SUPPLIED DATA –
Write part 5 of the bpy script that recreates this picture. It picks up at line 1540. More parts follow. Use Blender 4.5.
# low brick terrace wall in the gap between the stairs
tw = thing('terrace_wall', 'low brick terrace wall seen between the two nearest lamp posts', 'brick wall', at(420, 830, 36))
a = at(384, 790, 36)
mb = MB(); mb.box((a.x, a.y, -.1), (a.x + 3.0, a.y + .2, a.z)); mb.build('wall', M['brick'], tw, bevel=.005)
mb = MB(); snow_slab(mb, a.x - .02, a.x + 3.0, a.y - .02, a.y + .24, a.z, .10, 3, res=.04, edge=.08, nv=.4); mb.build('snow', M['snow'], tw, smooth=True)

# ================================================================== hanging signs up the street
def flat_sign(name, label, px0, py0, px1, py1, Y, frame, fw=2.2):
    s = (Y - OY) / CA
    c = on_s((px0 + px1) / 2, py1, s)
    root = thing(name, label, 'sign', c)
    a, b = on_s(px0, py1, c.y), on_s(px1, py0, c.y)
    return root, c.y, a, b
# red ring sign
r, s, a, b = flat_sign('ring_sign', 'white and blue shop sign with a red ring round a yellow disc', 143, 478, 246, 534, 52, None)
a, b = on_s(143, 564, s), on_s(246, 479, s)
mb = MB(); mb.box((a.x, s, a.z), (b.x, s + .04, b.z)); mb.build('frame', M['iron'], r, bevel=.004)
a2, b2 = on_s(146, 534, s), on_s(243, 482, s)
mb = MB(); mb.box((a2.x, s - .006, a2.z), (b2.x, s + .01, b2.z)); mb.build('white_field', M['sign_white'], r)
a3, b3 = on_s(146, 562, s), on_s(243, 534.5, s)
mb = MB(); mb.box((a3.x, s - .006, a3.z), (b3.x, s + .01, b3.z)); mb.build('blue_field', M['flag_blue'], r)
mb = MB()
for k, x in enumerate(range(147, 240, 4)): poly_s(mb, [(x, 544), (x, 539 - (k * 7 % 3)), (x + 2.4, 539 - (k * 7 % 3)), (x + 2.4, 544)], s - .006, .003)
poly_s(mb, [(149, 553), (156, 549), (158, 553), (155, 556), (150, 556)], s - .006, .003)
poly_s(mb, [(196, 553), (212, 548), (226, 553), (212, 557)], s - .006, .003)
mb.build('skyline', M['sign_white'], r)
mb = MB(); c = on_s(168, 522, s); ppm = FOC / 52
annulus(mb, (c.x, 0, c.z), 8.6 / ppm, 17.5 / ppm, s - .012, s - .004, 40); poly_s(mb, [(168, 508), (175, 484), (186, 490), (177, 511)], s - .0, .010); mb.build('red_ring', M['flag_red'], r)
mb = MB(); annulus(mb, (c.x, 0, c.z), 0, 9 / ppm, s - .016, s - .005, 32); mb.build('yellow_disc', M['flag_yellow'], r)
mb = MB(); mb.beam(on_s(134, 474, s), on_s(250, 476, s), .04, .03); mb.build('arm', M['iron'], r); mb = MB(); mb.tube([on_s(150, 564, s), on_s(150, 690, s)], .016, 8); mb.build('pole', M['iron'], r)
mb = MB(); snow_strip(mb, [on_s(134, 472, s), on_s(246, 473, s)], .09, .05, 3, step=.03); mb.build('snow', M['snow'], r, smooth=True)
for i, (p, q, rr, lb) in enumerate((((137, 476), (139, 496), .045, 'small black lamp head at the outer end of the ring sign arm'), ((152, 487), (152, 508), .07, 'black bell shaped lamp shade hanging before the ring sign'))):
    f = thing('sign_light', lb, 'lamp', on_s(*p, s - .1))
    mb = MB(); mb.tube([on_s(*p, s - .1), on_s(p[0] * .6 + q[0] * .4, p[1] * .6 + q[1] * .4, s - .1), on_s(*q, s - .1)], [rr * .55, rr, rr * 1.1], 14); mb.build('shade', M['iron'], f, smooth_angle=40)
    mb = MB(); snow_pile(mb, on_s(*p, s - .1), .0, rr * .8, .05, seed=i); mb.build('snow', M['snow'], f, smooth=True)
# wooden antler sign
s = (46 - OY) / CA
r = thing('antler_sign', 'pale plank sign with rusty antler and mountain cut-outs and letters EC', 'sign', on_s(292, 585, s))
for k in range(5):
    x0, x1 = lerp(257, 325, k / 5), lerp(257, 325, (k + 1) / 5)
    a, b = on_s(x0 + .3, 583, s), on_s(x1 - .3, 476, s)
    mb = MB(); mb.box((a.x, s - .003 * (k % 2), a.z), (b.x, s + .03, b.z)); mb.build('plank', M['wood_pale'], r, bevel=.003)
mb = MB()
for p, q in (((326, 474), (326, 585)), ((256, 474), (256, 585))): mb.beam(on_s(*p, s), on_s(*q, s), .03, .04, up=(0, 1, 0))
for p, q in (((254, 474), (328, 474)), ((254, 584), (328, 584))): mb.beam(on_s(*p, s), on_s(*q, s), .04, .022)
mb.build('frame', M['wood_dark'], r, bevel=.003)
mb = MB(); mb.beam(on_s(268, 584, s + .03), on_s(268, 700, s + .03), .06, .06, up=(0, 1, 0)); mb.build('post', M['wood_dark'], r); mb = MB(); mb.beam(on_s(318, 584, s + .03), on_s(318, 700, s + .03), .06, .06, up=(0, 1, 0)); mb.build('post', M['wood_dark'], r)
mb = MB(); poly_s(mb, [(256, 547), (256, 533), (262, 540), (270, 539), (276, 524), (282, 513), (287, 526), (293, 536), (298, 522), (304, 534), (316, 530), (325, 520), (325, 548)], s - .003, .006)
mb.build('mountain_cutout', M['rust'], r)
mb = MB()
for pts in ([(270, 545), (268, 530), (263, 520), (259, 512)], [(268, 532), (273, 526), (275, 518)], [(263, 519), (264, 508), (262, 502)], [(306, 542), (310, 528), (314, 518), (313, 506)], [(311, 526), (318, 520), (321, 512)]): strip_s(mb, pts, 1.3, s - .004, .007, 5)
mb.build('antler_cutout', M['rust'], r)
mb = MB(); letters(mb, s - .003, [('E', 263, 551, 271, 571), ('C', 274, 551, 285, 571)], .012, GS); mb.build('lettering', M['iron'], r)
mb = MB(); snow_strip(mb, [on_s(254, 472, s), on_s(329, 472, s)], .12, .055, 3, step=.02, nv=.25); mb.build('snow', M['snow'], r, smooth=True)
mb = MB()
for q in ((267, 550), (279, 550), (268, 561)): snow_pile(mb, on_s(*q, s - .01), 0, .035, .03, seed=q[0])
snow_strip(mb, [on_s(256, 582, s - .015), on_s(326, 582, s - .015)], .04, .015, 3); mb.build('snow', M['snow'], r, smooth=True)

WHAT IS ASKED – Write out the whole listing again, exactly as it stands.

SOLUTION TO THIS TASK –
Write part 5 of the bpy script that recreates this picture. It picks up at line 1540. More parts follow. Use Blender 4.5.
# low brick terrace wall in the gap between the stairs
tw = thing('terrace_wall', 'low brick terrace wall seen between the two nearest lamp posts', 'brick wall', at(420, 830, 36))
a = at(384, 790, 36)
mb = MB(); mb.box((a.x, a.y, -.1), (a.x + 3.0, a.y + .2, a.z)); mb.build('wall', M['brick'], tw, bevel=.005)
mb = MB(); snow_slab(mb, a.x - .02, a.x + 3.0, a.y - .02, a.y + .24, a.z, .10, 3, res=.04, edge=.08, nv=.4); mb.build('snow', M['snow'], tw, smooth=True)

# ================================================================== hanging signs up the street
def flat_sign(name, label, px0, py0, px1, py1, Y, frame, fw=2.2):
    s = (Y - OY) / CA
    c = on_s((px0 + px1) / 2, py1, s)
    root = thing(name, label, 'sign', c)
    a, b = on_s(px0, py1, c.y), on_s(px1, py0, c.y)
    return root, c.y, a, b
# red ring sign
r, s, a, b = flat_sign('ring_sign', 'white and blue shop sign with a red ring round a yellow disc', 143, 478, 246, 534, 52, None)
a, b = on_s(143, 564, s), on_s(246, 479, s)
mb = MB(); mb.box((a.x, s, a.z), (b.x, s + .04, b.z)); mb.build('frame', M['iron'], r, bevel=.004)
a2, b2 = on_s(146, 534, s), on_s(243, 482, s)
mb = MB(); mb.box((a2.x, s - .006, a2.z), (b2.x, s + .01, b2.z)); mb.build('white_field', M['sign_white'], r)
a3, b3 = on_s(146, 562, s), on_s(243, 534.5, s)
mb = MB(); mb.box((a3.x, s - .006, a3.z), (b3.x, s + .01, b3.z)); mb.build('blue_field', M['flag_blue'], r)
mb = MB()
for k, x in enumerate(range(147, 240, 4)): poly_s(mb, [(x, 544), (x, 539 - (k * 7 % 3)), (x + 2.4, 539 - (k * 7 % 3)), (x + 2.4, 544)], s - .006, .003)
poly_s(mb, [(149, 553), (156, 549), (158, 553), (155, 556), (150, 556)], s - .006, .003)
poly_s(mb, [(196, 553), (212, 548), (226, 553), (212, 557)], s - .006, .003)
mb.build('skyline', M['sign_white'], r)
mb = MB(); c = on_s(168, 522, s); ppm = FOC / 52
annulus(mb, (c.x, 0, c.z), 8.6 / ppm, 17.5 / ppm, s - .012, s - .004, 40); poly_s(mb, [(168, 508), (175, 484), (186, 490), (177, 511)], s - .0, .010); mb.build('red_ring', M['flag_red'], r)
mb = MB(); annulus(mb, (c.x, 0, c.z), 0, 9 / ppm, s - .016, s - .005, 32); mb.build('yellow_disc', M['flag_yellow'], r)
mb = MB(); mb.beam(on_s(134, 474, s), on_s(250, 476, s), .04, .03); mb.build('arm', M['iron'], r); mb = MB(); mb.tube([on_s(150, 564, s), on_s(150, 690, s)], .016, 8); mb.build('pole', M['iron'], r)
mb = MB(); snow_strip(mb, [on_s(134, 472, s), on_s(246, 473, s)], .09, .05, 3, step=.03); mb.build('snow', M['snow'], r, smooth=True)
for i, (p, q, rr, lb) in enumerate((((137, 476), (139, 496), .045, 'small black lamp head at the outer end of the ring sign arm'), ((152, 487), (152, 508), .07, 'black bell shaped lamp shade hanging before the ring sign'))):
    f = thing('sign_light', lb, 'lamp', on_s(*p, s - .1))
    mb = MB(); mb.tube([on_s(*p, s - .1), on_s(p[0] * .6 + q[0] * .4, p[1] * .6 + q[1] * .4, s - .1), on_s(*q, s - .1)], [rr * .55, rr, rr * 1.1], 14); mb.build('shade', M['iron'], f, smooth_angle=40)
    mb = MB(); snow_pile(mb, on_s(*p, s - .1), .0, rr * .8, .05, seed=i); mb.build('snow', M['snow'], f, smooth=True)
# wooden antler sign
s = (46 - OY) / CA
r = thing('antler_sign', 'pale plank sign with rusty antler and mountain cut-outs and letters EC', 'sign', on_s(292, 585, s))
for k in range(5):
    x0, x1 = lerp(257, 325, k / 5), lerp(257, 325, (k + 1) / 5)
    a, b = on_s(x0 + .3, 583, s), on_s(x1 - .3, 476, s)
    mb = MB(); mb.box((a.x, s - .003 * (k % 2), a.z), (b.x, s + .03, b.z)); mb.build('plank', M['wood_pale'], r, bevel=.003)
mb = MB()
for p, q in (((326, 474), (326, 585)), ((256, 474), (256, 585))): mb.beam(on_s(*p, s), on_s(*q, s), .03, .04, up=(0, 1, 0))
for p, q in (((254, 474), (328, 474)), ((254, 584), (328, 584))): mb.beam(on_s(*p, s), on_s(*q, s), .04, .022)
mb.build('frame', M['wood_dark'], r, bevel=.003)
mb = MB(); mb.beam(on_s(268, 584, s + .03), on_s(268, 700, s + .03), .06, .06, up=(0, 1, 0)); mb.build('post', M['wood_dark'], r); mb = MB(); mb.beam(on_s(318, 584, s + .03), on_s(318, 700, s + .03), .06, .06, up=(0, 1, 0)); mb.build('post', M['wood_dark'], r)
mb = MB(); poly_s(mb, [(256, 547), (256, 533), (262, 540), (270, 539), (276, 524), (282, 513), (287, 526), (293, 536), (298, 522), (304, 534), (316, 530), (325, 520), (325, 548)], s - .003, .006)
mb.build('mountain_cutout', M['rust'], r)
mb = MB()
for pts in ([(270, 545), (268, 530), (263, 520), (259, 512)], [(268, 532), (273, 526), (275, 518)], [(263, 519), (264, 508), (262, 502)], [(306, 542), (310, 528), (314, 518), (313, 506)], [(311, 526), (318, 520), (321, 512)]): strip_s(mb, pts, 1.3, s - .004, .007, 5)
mb.build('antler_cutout', M['rust'], r)
mb = MB(); letters(mb, s - .003, [('E', 263, 551, 271, 571), ('C', 274, 551, 285, 571)], .012, GS); mb.build('lettering', M['iron'], r)
mb = MB(); snow_strip(mb, [on_s(254, 472, s), on_s(329, 472, s)], .12, .055, 3, step=.02, nv=.25); mb.build('snow', M['snow'], r, smooth=True)
mb = MB()
for q in ((267, 550), (279, 550), (268, 561)): snow_pile(mb, on_s(*q, s - .01), 0, .035, .03, seed=q[0])
snow_strip(mb, [on_s(256, 582, s - .015), on_s(326, 582, s - .015)], .04, .015, 3); mb.build('snow', M['snow'], r, smooth=True)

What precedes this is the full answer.